3. Behind the Policy: Dual Push from Politics and the Market
This series of developments is not coincidental. In recent years, Republican commissioners within the SEC have continuously pushed for the formulation of more crypto-friendly policies, and proposals like the “safe harbor” advocated by Hester Peirce have been increasingly accepted by more legislators. The market has responded very positively, interpreting this as a sign that the U.S. may no longer attempt to suppress DeFi innovation through “enforcement regulation,” but rather shift towards a more dialogic and structurally inclusive regulation.

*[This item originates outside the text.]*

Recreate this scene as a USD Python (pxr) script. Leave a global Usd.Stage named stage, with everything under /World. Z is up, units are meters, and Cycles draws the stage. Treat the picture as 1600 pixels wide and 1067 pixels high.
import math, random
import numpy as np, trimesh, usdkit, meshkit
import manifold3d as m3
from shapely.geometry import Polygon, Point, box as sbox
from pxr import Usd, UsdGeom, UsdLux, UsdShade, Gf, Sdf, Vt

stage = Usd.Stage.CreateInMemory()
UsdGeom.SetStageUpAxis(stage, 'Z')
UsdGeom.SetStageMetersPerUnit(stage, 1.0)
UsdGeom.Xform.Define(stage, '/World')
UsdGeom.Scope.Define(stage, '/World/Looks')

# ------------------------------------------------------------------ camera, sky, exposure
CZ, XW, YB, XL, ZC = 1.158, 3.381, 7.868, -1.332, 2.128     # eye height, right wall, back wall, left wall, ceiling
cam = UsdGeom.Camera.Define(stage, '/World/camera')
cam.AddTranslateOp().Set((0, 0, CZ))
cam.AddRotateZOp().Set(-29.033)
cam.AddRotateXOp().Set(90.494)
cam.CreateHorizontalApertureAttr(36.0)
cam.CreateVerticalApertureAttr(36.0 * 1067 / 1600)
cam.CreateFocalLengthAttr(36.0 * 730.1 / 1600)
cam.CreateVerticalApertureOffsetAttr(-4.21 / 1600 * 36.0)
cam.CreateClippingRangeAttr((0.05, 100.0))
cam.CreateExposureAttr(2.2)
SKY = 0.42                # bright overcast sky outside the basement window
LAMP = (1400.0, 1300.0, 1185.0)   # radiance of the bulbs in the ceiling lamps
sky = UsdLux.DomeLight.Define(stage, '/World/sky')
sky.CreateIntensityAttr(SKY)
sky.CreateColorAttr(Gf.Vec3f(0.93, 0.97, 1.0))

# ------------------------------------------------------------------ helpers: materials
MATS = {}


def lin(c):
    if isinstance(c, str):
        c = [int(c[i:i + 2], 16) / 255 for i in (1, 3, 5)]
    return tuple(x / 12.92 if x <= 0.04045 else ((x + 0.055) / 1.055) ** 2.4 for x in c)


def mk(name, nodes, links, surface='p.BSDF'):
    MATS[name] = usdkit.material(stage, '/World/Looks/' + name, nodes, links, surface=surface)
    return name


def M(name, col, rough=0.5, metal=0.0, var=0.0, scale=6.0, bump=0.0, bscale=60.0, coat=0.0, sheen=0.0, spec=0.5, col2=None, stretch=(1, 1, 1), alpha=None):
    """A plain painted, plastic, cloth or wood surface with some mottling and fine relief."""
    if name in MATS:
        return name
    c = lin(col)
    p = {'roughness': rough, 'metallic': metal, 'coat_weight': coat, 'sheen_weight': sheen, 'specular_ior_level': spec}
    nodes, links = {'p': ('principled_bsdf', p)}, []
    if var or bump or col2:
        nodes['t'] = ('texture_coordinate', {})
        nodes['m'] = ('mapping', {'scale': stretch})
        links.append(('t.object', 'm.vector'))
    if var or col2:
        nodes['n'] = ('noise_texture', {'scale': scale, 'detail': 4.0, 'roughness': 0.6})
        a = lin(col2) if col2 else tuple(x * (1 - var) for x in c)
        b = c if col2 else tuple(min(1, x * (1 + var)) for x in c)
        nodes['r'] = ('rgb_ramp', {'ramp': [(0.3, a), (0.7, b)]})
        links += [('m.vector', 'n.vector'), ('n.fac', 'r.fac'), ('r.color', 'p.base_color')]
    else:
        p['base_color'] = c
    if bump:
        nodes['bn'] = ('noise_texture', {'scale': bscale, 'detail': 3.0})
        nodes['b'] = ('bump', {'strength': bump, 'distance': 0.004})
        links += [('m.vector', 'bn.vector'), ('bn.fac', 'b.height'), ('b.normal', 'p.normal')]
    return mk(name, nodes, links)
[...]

4. If Realized: U.S. DeFi May Welcome a New Starting Point
Once the “innovation exemption” moves from concept to implementation, the U.S. DeFi ecosystem may be able to escape some of the current regulatory gray areas, allowing projects to advance technological implementation and business model exploration within a clearer legal framework. This not only aids the development of domestic projects but may also attract overseas DeFi builders back to the U.S. market, creating a healthier, compliant, and competitive decentralized finance landscape.
The push for more crypto-friendly policies by Republican commissioners in the SEC indicates that regulatory agencies are genuinely trying to understand the essence of DeFi and are willing to make corresponding adjustments at the legal level. For the entire industry, this is not only a shift in regulatory attitude but may also represent a redefinition of innovation, responsibility, and freedom. From the wild growth of DeFi in 2020, through the regulatory vacuum, to now the SEC adjusting the regulatory framework to legitimize DeFi, this initiative gives us confidence in the perfect integration of DeFi with traditional finance.